Authorization flow expires

Pending authorization flows expire after 15 minutes. If a user reports that the authorization URL no longer works, have them start a new flow by calling POST /api/connectors/<id>/connect.

Tools stop working after a period of inactivity

If tools from a per-user connector stop working after a period of inactivity, the refresh token has likely expired or been revoked by the provider. Aperture treats tokens as expired 60 seconds early and refreshes them on the next request, but when a refresh fails, Aperture deletes the stored credential. The affected user must re-authorize by calling POST /api/connectors/<id>/connect again.

Missing refresh-token setting causes silent token expiry

If a provider does not issue a refresh token, the connector works initially but stops working after the access token expires (typically one hour). Each provider has its own requirement:

  • Google requires auth_params with {"access_type": "offline", "prompt": "consent"}. The access_type: offline value is what enables refresh tokens. prompt: consent ensures a refresh token is re-issued on subsequent authorizations.
  • Atlassian requires the offline_access scope.
  • Salesforce requires the refresh_token scope.

Add the required setting to your configuration and have affected users re-authorize. If a user's connector status is misconfigured, the stored token has no refresh token. Fix the configuration and have the user disconnect and reconnect.

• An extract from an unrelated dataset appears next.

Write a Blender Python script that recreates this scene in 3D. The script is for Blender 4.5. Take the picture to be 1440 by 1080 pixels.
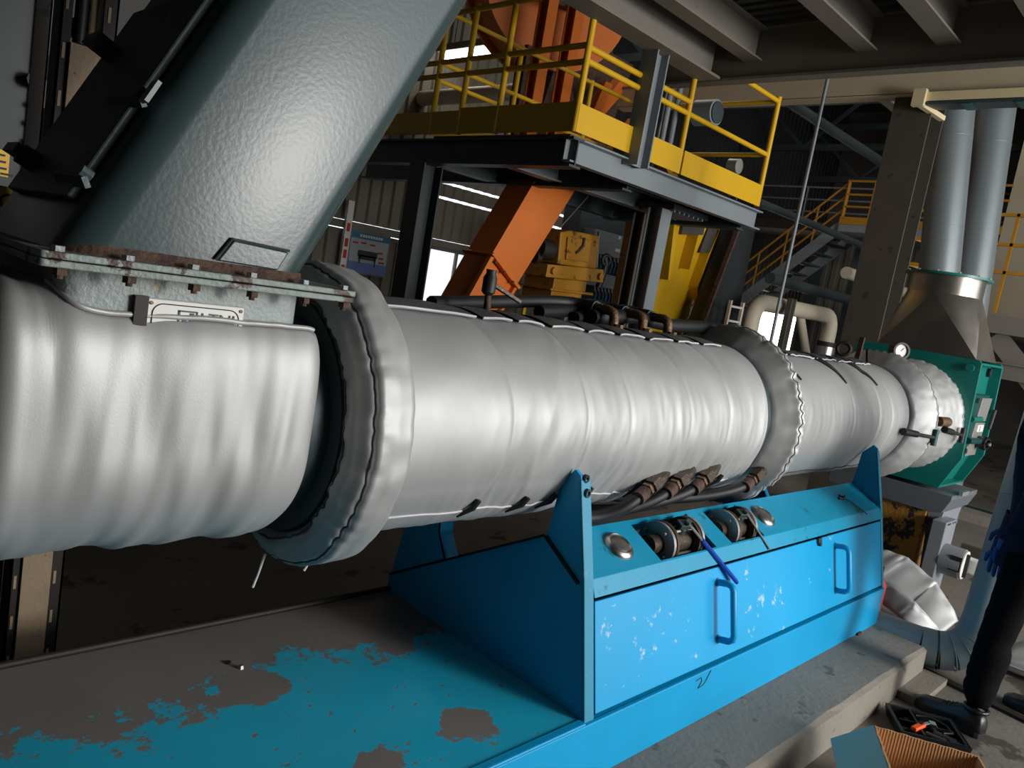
import bpy, bmesh, math, random
from mathutils import Vector, Matrix, Euler, noise

for o in list(bpy.data.objects):
    bpy.data.objects.remove(o, do_unlink=True)
scene = bpy.context.scene
COL = scene.collection
random.seed(7)
PI = math.pi
R = math.radians

# ------------------------------------------------------------------ camera
# world: X runs along the machine (away, to the right), Y across it (away, to the left), Z up
def _n(v):
    return Vector(v).normalized()
_dx = _n((1056, 41, 1080))
_dy = _n((-1092, -331, 1080))
_dy = (_dy - _dx * _dx.dot(_dy)).normalized()
_dz = _dx.cross(_dy)
_m = Matrix((_dx, _dy, _dz))                 # photo axes (right, down, forward) -> world
cam_data = bpy.data.cameras.new('camera')
cam_data.sensor_fit = 'HORIZONTAL'
cam_data.sensor_width = 36.0
cam_data.lens = 27.0
cam_data.clip_start = 0.05
cam_data.clip_end = 200
cam = bpy.data.objects.new('camera', cam_data)
COL.objects.link(cam)
_r, _u, _b = _m @ Vector((1, 0, 0)), _m @ Vector((0, -1, 0)), _m @ Vector((0, 0, -1))
cam.matrix_world = Matrix(((_r.x, _u.x, _b.x, 0), (_r.y, _u.y, _b.y, 0), (_r.z, _u.z, _b.z, 1.65), (0, 0, 0, 1)))
scene.camera = cam

# ------------------------------------------------------------------ world, lights, exposure
world = bpy.data.worlds.new('world')
scene.world = world
world.use_nodes = True
bg = world.node_tree.nodes['Background']
bg.inputs[0].default_value = (0.93, 0.97, 1.0, 1)
bg.inputs[1].default_value = 1.5

def area_light(name, loc, rot, sx, sy, power, col=(1, 1, 1)):
    d = bpy.data.lights.new(name, 'AREA')
    d.shape = 'RECTANGLE'; d.size = sx; d.size_y = sy; d.energy = power; d.color = col
    o = bpy.data.objects.new(name, d)
    o.location = loc; o.rotation_euler = rot
    COL.objects.link(o)
    return o
# daylight through the tall open doorway of the front wall (wall_front below)
area_light('doorway_daylight', (6.9, -4.95, 2.75), (R(90), 0, 0), 7.6, 5.2, 370, (0.98, 0.99, 1.0))
area_light('sunlit_yard_glow', (4.4, -4.9, 2.4), (R(90), 0, 0), 1.25, 1.5, 290, (1.0, 0.97, 0.92))
# added fill lights under the roof, to make the far hall visible
for i, (lx, ly, p) in enumerate(((8.0, 6.5, 32), (13.5, 3.0, 16), (17.5, 6.5, 12))):
    area_light('hall_fill_light', (lx, ly, 6.6), (0, 0, 0), 1.4, 0.5, p, (1.0, 0.93, 0.82))

scene.view_settings.view_transform = 'Standard'
scene.view_settings.look = 'None'
scene.view_settings.gamma = 1.0
scene.view_settings.use_curve_mapping = False
scene.view_settings.exposure = 0.0

# ------------------------------------------------------------------ materials
def srgb(r, g, b):
    f = lambda c: (c / 255 / 12.92) if c / 255 <= 0.04045 else ((c / 255 + 0.055) / 1.055) ** 2.4
    return (f(r), f(g), f(b), 1.0)

def mat(name, col, rough=0.5, metal=0.0, var=0.12, vscale=6.0, wear=None, bump=0.0, bscale=60.0, emit=None, spec=0.5, rvar=0.0):
    """procedural paint: colour with soft variation, optional wear colour (col, amount 0..1, scale), fine bump"""
    m = bpy.data.materials.new(name)
    m.use_nodes = True
    nt = m.node_tree
    N, L = nt.nodes, nt.links
    p = N['Principled BSDF']
    p.inputs['Roughness'].default_value = rough
    p.inputs['Metallic'].default_value = metal
    p.inputs['Specular IOR Level'].default_value = spec
    c = srgb(*col)
    geo = N.new('ShaderNodeNewGeometry')
    out = None
    n1 = N.new('ShaderNodeTexNoise'); n1.inputs['Scale'].default_value = vscale; n1.inputs['Detail'].default_value = 4
    L.new(geo.outputs['Position'], n1.inputs['Vector'])
    mx = N.new('ShaderNodeMix'); mx.data_type = 'RGBA'
    mx.inputs[6].default_value = tuple(x * (1 - var) for x in c[:3]) + (1,)
    mx.inputs[7].default_value = tuple(min(1, x * (1 + var)) for x in c[:3]) + (1,)
    L.new(n1.outputs['Fac'], mx.inputs[0])
    out = mx.outputs[2]
    if rvar:
        mr = N.new('ShaderNodeMapRange')
        mr.inputs[1].default_value = 0.3; mr.inputs[2].default_value = 0.7
        mr.inputs[3].default_value = max(0, rough - rvar); mr.inputs[4].default_value = min(1, rough + rvar)
        L.new(n1.outputs['Fac'], mr.inputs[0]); L.new(mr.outputs[0], p.inputs['Roughness'])
    if wear:
        wc, amt, ws = wear
        n2 = N.new('ShaderNodeTexNoise'); n2.inputs['Scale'].default_value = ws; n2.inputs['Detail'].default_value = 9
        n2.inputs['Roughness'].default_value = 0.65
        L.new(geo.outputs['Position'], n2.inputs['Vector'])
        cr = N.new('ShaderNodeValToRGB')
        t = 0.72 - 0.35 * amt
        cr.color_ramp.elements[0].position = t; cr.color_ramp.elements[1].position = t + 0.03
        cr.color_ramp.elements[0].color = (0, 0, 0, 1); cr.color_ramp.elements[1].color = (1, 1, 1, 1)
        L.new(n2.outputs['Fac'], cr.inputs[0])
        m2 = N.new('ShaderNodeMix'); m2.data_type = 'RGBA'
        L.new(cr.outputs[0], m2.inputs[0]); L.new(out, m2.inputs[6]); m2.inputs[7].default_value = srgb(*wc)
        out = m2.outputs[2]
    L.new(out, p.inputs['Base Color'])
    if bump:
        n3 = N.new('ShaderNodeTexNoise'); n3.inputs['Scale'].default_value = bscale; n3.inputs['Detail'].default_value = 3
        L.new(geo.outputs['Position'], n3.inputs['Vector'])
        b = N.new('ShaderNodeBump'); b.inputs['Strength'].default_value = bump; b.inputs['Distance'].default_value = 0.01
        L.new(n3.outputs['Fac'], b.inputs['Height']); L.new(b.outputs[0], p.inputs['Normal'])
    if emit:
        p.inputs['Emission Color'].default_value = srgb(*emit[0]); p.inputs['Emission Strength'].default_value = emit[1]
    return m

M = {}
M['blue'] = mat('blue paint', (6, 160, 216), 0.42, 0, 0.10, 4, ((24, 60, 78), 0.10, 30), 0.05, 90)
M['blue_lid'] = mat('blue paint, greener and dirtier', (14, 150, 190), 0.45, 0, 0.12, 7, ((16, 112, 122), 0.30, 9), 0.06, 90)  # shade of the sloped lid put into the colour, with greener mottling
M['blue_edge'] = mat('blue paint, chipped edges', (36, 142, 176), 0.5, 0, 0.15, 9, ((96, 150, 172), 0.30, 30), 0.1, 90)
M['chute'] = mat('grey green enamel', (54, 68, 69), 0.28, 0, 0.10, 3, ((40, 40, 38), 0.02, 22), 0.035, 110, spec=0.36)
M['chute_dark'] = mat('dark grey green steel', (56, 68, 70), 0.5, 0, 0.25, 8, ((26, 26, 25), 0.30, 14), 0.2, 60)
M['flange'] = mat('grey flange with rust', (128, 138, 132), 0.5, 0, 0.15, 12, ((66, 46, 36), 0.45, 16), 0.3, 90)
M['neck'] = mat('pale grey casting', (150, 158, 156), 0.48, 0, 0.10, 8, ((196, 186, 160), 0.30, 9), 0.3, 110)
M['rust'] = mat('rusty brown', (82, 60, 48), 0.75, 0.1, 0.3, 14, ((62, 44, 36), 0.5, 22), 0.4, 90)
M['rusty_brass'] = mat('tarnished brass fitting', (118, 90, 66), 0.5, 0.5, 0.25, 24, ((86, 66, 52), 0.5, 40), 0.3, 120)
M['bronze'] = mat('brown oxidised elbow', (78, 66, 56), 0.5, 0.55, 0.3, 24, ((140, 112, 84), 0.3, 40), 0.3, 120)
M['black'] = mat('black rubber', (22, 23, 25), 0.55, 0, 0.2, 12)
M['black_gloss'] = mat('black plastic', (16, 17, 18), 0.3, 0, 0.1, 12)
M['silver'] = mat('silver coated glass cloth', (178, 178, 177), 0.56, 0.45, 0.05, 5, None, 0.04, 260, rvar=0.04)
M['silver_trim'] = mat('dark seam thread', (58, 62, 64), 0.7, 0, 0.2, 20)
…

Auth configuration rejected with unknown field error

The auth block uses strict field validation. If a field name is misspelled (for example, "secert" instead of "secret"), the configuration fails to load with a JSON decoder error. Double-check field names against the connectors reference.

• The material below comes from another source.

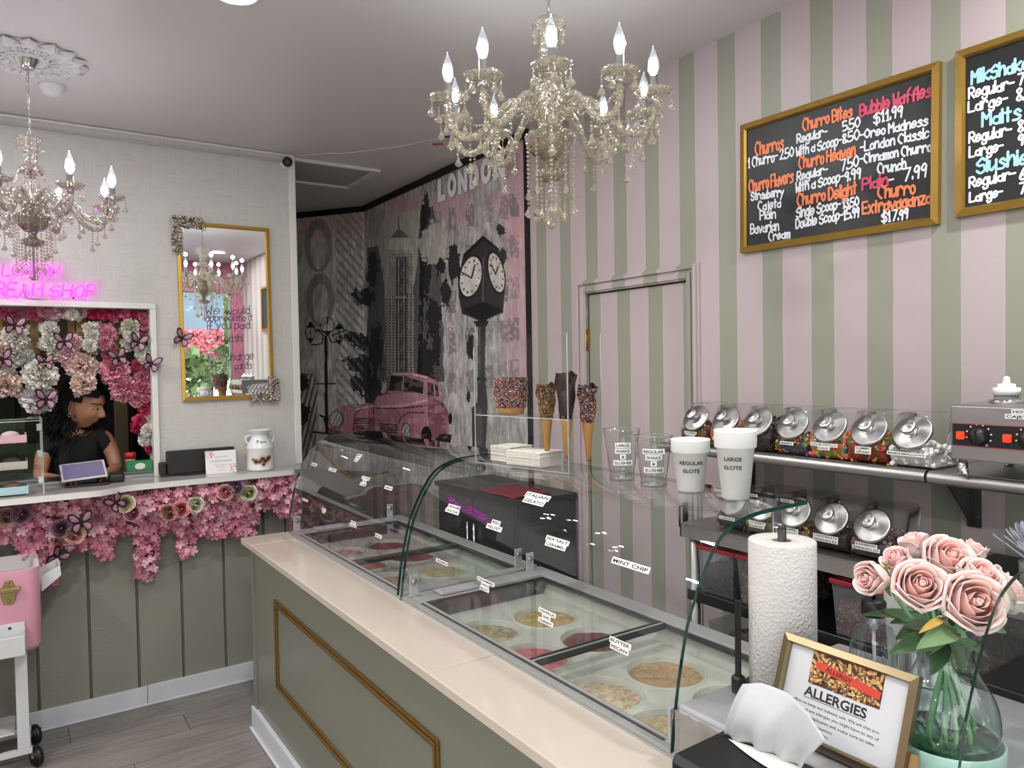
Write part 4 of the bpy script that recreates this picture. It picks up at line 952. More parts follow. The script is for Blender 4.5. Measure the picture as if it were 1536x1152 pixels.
# ================================================================== ALLERGY SIGN IN GOLD FRAME
t = thing('framed_allergy_sign', 'brass framed allergy notice with a peanut photograph', 'framed sign', (1.16, .738, 1.0))
# local frame: X along -y, Y up the leaning face, Z towards the customer
lean = R_(20); O = Vector((1.136, .862, 1.0025)); Xv = Vector((0, -1, 0)); Yv = Vector((sin(lean), 0, cos(lean))); Zv = Xv.cross(Yv)
FM = Matrix(((Xv.x, Yv.x, Zv.x, O.x), (Xv.y, Yv.y, Zv.y, O.y), (Xv.z, Yv.z, Zv.z, O.z), (0, 0, 0, 1)))
FW, FH = .249, .173
b = MB(); e = .0155
def mitre(mb, W_, H_, e_, d0, d1, mat=0, M_=None):
    o_ = [(0, 0), (W_, 0), (W_, H_), (0, H_)]; i_ = [(e_, e_), (W_-e_, e_), (W_-e_, H_-e_), (e_, H_-e_)]; mm = e_*.78
    m_ = [(mm, mm), (W_-mm, mm), (W_-mm, H_-mm), (mm, H_-mm)]
    rings = [[(x, y, d0) for x, y in o_], [(x, y, d1*.8) for x, y in o_], [(x, y, d1) for x, y in m_], [(x, y, d1*.55) for x, y in i_], [(x, y, d0) for x, y in i_]]
    vs = sum(rings, []); fs = []
    for r in range(4):
        for k in range(4): fs.append((r*4+k, r*4+(k+1) % 4, (r+1)*4+(k+1) % 4, (r+1)*4+k))
    mb.add(vs, fs, mat, False, M_)
mitre(b, FW, FH, e, -.004, .012, 0, FM); b.build('brass_frame', M('brushed_brass', '95856a', .3, metal=1, var=.12, vscale=30), t)
b = MB(); b.box(e-.002, FW-e+.002, e-.002, FH-e+.002, -.003, .0005, 0, FM); b.build('paper', M('paper_white', 'c6c6c9', .6), t)
b = MB(); b.box(FW*.40, FW*.40+.05, 0.004, .12, -.03, -.004, 0, FM); b.box(FW-.045, FW+.012, .001, .055, -.012, -.005, 0, FM); b.build('back_stand', M('kraft_board', '9c7b52', .7), t)
# the peanut photograph and the printed words
pb = MB(); px0, px1, py0, py1 = .060, .192, .101, .157
pb.box(px0, px1, py0, py1, .0004, .0010, 0, FM)
for i in range(150):
    cx, cy_ = random.uniform(px0+.004, px1-.004), random.uniform(py0+.003, py1-.003); a = random.uniform(0, 3.14); L = random.uniform(.0068, .0092); r = L*.44; c = 1+random.randrange(3)
    for k2, (g, mt) in enumerate(((1.22, 0), (1.0, c), (.5, 1 if c == 2 else 2))):
        ring = []
        for k in range(14):
            th = 2*pi*k/14; x = g*L*cos(th); y = g*r*sin(th)*(1-.38*math.exp(-(x/L)**2*5)); ox = -.0004*k2; X_, Y_ = cx+ox+x*cos(a)-y*sin(a), cy_-ox+x*sin(a)+y*cos(a)
            ring.append((min(max(X_, px0), px1), min(max(Y_, py0), py1), .00105+.000016*i+.000005*k2))
        pb.add(ring, [tuple(range(14))], mt, False, FM)
rq = FM @ T(.116, .131, .0038, rz=R_(-7))
pb.box(-.040, .076, -.0068, .0068, 0, .0003, 4, rq); pb.box(-.046, -.040, -.004, .004, 0, .0003, 4, rq)
pb.text('ALLERGY', .0075, rq @ Matrix.Translation((-.026, -.0036, .0005)), 5, width=.050, bold=.02)
pb.build('peanut_picture', [M('peanut_shadow', '4a2c1a', .5), M('peanut_a', 'b8884f', .5), M('peanut_b', 'd0ab72', .5), M('peanut_c', '936235', .5), M('banner_red', 'c23a28', .5), INK], t)
tb = MB(); tb.text('ALLERGIES', .0165, FM @ Matrix.Translation((.056, .079, .0009)), 0, width=.117, bold=.03); tb.box(.056, .173, .0755, .0765, .0006, .0009, 0, FM)
for i, (tx, x0, wd) in enumerate([('In effort to keep our habitats safe. We ask that you', .030, .168), ('be aware of any allergies you might have to any of', .030, .170), ('our London employees will make sure to take', .028, .166), ('adequate precautions.', .052, .070), ('Thank you - LONDON', .040, .075)]):
    tb.text(tx, .0052, FM @ Matrix.Translation((x0, .064-.0105*i, .0009)), 0, width=wd)
tb.build('printed_words', M('print_grey', '232326', .6), t)
# ================================================================== SOAP BOTTLE, CUP, CANISTER
t = thing('pump_bottle', 'clear glass pump bottle with black collar behind the framed sign', 'bottle', (1.378, .80, 1.0))
BX, BY = 1.378, .80; BG = G('bottle_glass', 'eef0f2', refl=2.2, rough=.03)
b = MB(); b.lathe([(0, .001), (.038, .001), (.043, .008), (.0435, .115), (.041, .138), (.032, .155), (.021, .163), (.0185, .168), (.0185, .186)], 36, 0, T(BX, BY, 1.0), True, False)
for k in range(14): a = 2*pi*k/14; b.tube([(BX+.0425*cos(a), BY+.0425*sin(a), 1.012), (BX+.0425*cos(a), BY+.0425*sin(a), 1.115)], .0012, 4)
b.build('glass_body', BG, t)
b = MB(); b.lathe([(.020, .176), (.0225, .180), (.0225, .204), (.018, .209), (0, .209)], 20, 0, T(BX, BY, 1.0)); b.tube([(BX, BY, 1.2), (BX, BY, 1.225), (BX-.03, BY-.01, 1.228)], .004, 8); b.build('pump_collar', BLACKP, t)
b = MB(); b.tube([(BX, BY, 1.18), (BX, BY, 1.15)], .008, 10); b.tube([(BX, BY, 1.15), (BX+.004, BY, 1.01)], .0032, 8); b.build('dip_tube', M('tube_white', 'd9dbe0', .4), t)
WC = at(1356, 900, 1, .85); WC[2] = 1.0; MC = at(1392, 930, 1, .79); MC[2] = 1.0
t = thing('metal_canister', 'shiny steel canister behind the rose vase', 'canister', tuple(MC)); b = MB(); b.lathe([(0, .001), (.036, .001), (.038, .006), (.038, .15), (.034, .156), (.034, .152), (0, .152)], 28, 0, T(*MC)); b.build('body', CHROME, t)
t = thing('white_cup', 'plain white cup standing behind the roses and the pump bottle', 'cup', tuple(WC)); b = MB(); b.lathe([(0, .001), (.03, .001), (.041, .185), (.043, .188), (.040, .188), (.029, .006), (0, .006)], 28, 0, T(*WC), True, False); b.build('body', FOAM, t)
# ================================================================== VASE AND ROSES
VX, VY, VZ = 1.268, .612, 1.0
t = thing('mint_dish', 'pale mint green round dish under the glass vase', 'dish', (VX, VY, VZ))
b = MB(); b.lathe([(0, .001), (.068, .001), (.078, .006), (.0845, .02), (.0855, .048), (.084, .051), (.081, .049), (.078, .02), (.06, .012), (0, .012)], 48, 0, T(VX, VY, VZ), True, False); b.build('body', M('mint_ceramic', 'a0c2b9', .4), t)
t = thing('glass_vase', 'clear bulbous glass vase holding the pink roses', 'vase', (VX, VY, VZ+.012))
VG = G('vase_glass', 'eaf3f0', refl=2.0, rough=.015)
vp = smoothpts([(0, .014), (.045, .014), (.062, .024), (.076, .055), (.079, .085), (.070, .12), (.050, .155), (.040, .18), (.041, .20), (.047, .215)], 3)
b = MB(); b.lathe([(p_[0], p_[1]) for p_ in vp], 48, 0, T(VX, VY, VZ), True, False); b.build('body', VG, t)
b = MB(); b.lathe([(p_[0]*.96, p_[1]+.002) for p_ in vp if p_[1] < .06]+[(0, .06)], 40, 0, T(VX, VY, VZ), True, False); b.build('water', G('water', 'dbe8e2', refl=1.2), t)
PET = {}
def petal_mat(nm, c1_, c2_):
    m, nt, b_, out = nt_new(nm); n = noise(nt, 18, 3); c = ramp(nt, n.outputs[0], [(.3, c1_), (.7, c2_)]); nt.links.new(c, b_.inputs['Base Color'])
    b_.inputs['Roughness'].default_value = .6; b_.inputs['Subsurface Weight'].default_value = .25; b_.inputs['Subsurface Scale'].default_value = .01; n2 = noise(nt, 40, 3, stretch=(1, 1, .2)); bump(nt, b_, n2.outputs[0], .15, .003); return m
RP1, RP2 = petal_mat('rose_petal_outer', 'e6c6c2', 'eed6d2'), petal_mat('rose_petal_inner', 'e4b2ad', 'eac4be')
SEPAL = M('sepal_green', '74803a', .55, var=.3, vscale=25); LEAF = M('rose_leaf', '3f5a3a', .5, var=.3, vscale=20, bmp=.2, bscale=40); STEM = M('rose_stem', '6c9a70', .5, var=.15)
def rose_mesh(kind, rr):
    """nested cupped petals round a bud; returns inner and outer builders in local space (unit radius ~1)"""
    inn_, out_ = MB(), MB()
    op = {'open': 1.0, 'bud': .72, 'wide': 1.25}[kind]
    layers = [(.17, 3, .93, .0, 1.0), (.28, 3, .97, .02, 1.05), (.41, 3, 1.0, .04, 1.1), (.57, 3, 1.0, .08, 1.2), (.74, 4, .97, .16, 1.25), (.90, 4, .90, .28, 1.25)]
    if kind != 'bud': layers.append((1.02, 5, .76, .42, 1.2))
    for li, (r, n_, h, curl, wdt) in enumerate(layers):
        r = r*op**(.6 if li > 2 else .2)
        for k in range(n_):
            a0 = 2*pi*(k+rr.uniform(-.1, .1))/n_+li*1.1; span = 2*pi/n_*(1.28 if li < 4 else 1.15)*wdt; hh = h*rr.uniform(.93, 1.06); tilt = rr.uniform(-.03, .05)
            def f(u, v, a0=a0, span=span, hh=hh, r=r, curl=curl, tilt=tilt, li=li):
                s_ = (u-.5)*2; edge = 1-abs(s_)**3*.35; z = -.55+(hh+.55)*v*edge
                bulge = sin(pi*min(1, v*.9+.05))**.7
                rad = r*(.22+.78*bulge) if v < .62 else r*(.22+.78*sin(pi*min(1, .62*.9+.05))**.7)*(1-(v-.62)*(.35 if li < 4 else .05))+curl*(max(0, v-.62)/.38)**2*.55
                rad += tilt+.05*r*(s_*s_)
                a = a0+s_*span/2*(.55+.45*sin(pi*min(1, v*.75+.12)))
                ruff = .02*sin(7*s_+a0*3)*v*v
                return (rad*cos(a), rad*sin(a), z-(curl*.32*max(0, v-.75)/.25 if v > .75 else 0)+ruff)
            (inn_ if li < 4 else out_).grid(f, 8, 9)
    inn_.lathe([(.02, -.3), (.15, .2), (.15, .75), (.10, .90), (.05, .86), (.04, .80), (0, .78)], 12, 0, None, True, False)
    return inn_, out_
ROSEM = {}
for kd in ('open', 'bud', 'wide'):
    for vv in (0, 1):
        a, c = rose_mesh(kd, random.Random(vv*7+len(kd))); ROSEM[(kd, vv)] = (a, c)
def leaf(mb, base, tip, wdt, curl=.15, up=(0, 0, 1), mat=0):
    B, P = Vector(base), Vector(tip); d = P-B; L = d.length; d.normalize(); s_ = d.cross(Vector(up)).normalized(); u_ = s_.cross(d)
    def f(u, v):
        w_ = wdt*sin(pi*min(1, v*.93+.04))**.8*(1-.25*v); c = B+d*L*v+u_*(-curl*L*(v-.4)**2+abs(u-.5)*.35*wdt)+s_*(u-.5)*2*w_; return tuple(c)
    mb.grid(f, 6, 10, mat)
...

Callback shows "authorization failed"

If the provider redirects to the callback URL but the user sees an "authorization failed" page:

  1. Verify that the redirect URI registered at the provider exactly matches https://<aperture-hostname>/aperture/auth/<connector-id>/callback.
  2. Confirm the state parameter was not modified during the redirect. This can occur if a proxy or browser extension alters query parameters.
  3. Confirm that the same Tailscale user who started the flow is the one completing it. If a different user opens the authorization URL, the callback fails.
  4. Check the Aperture server logs for detailed error information.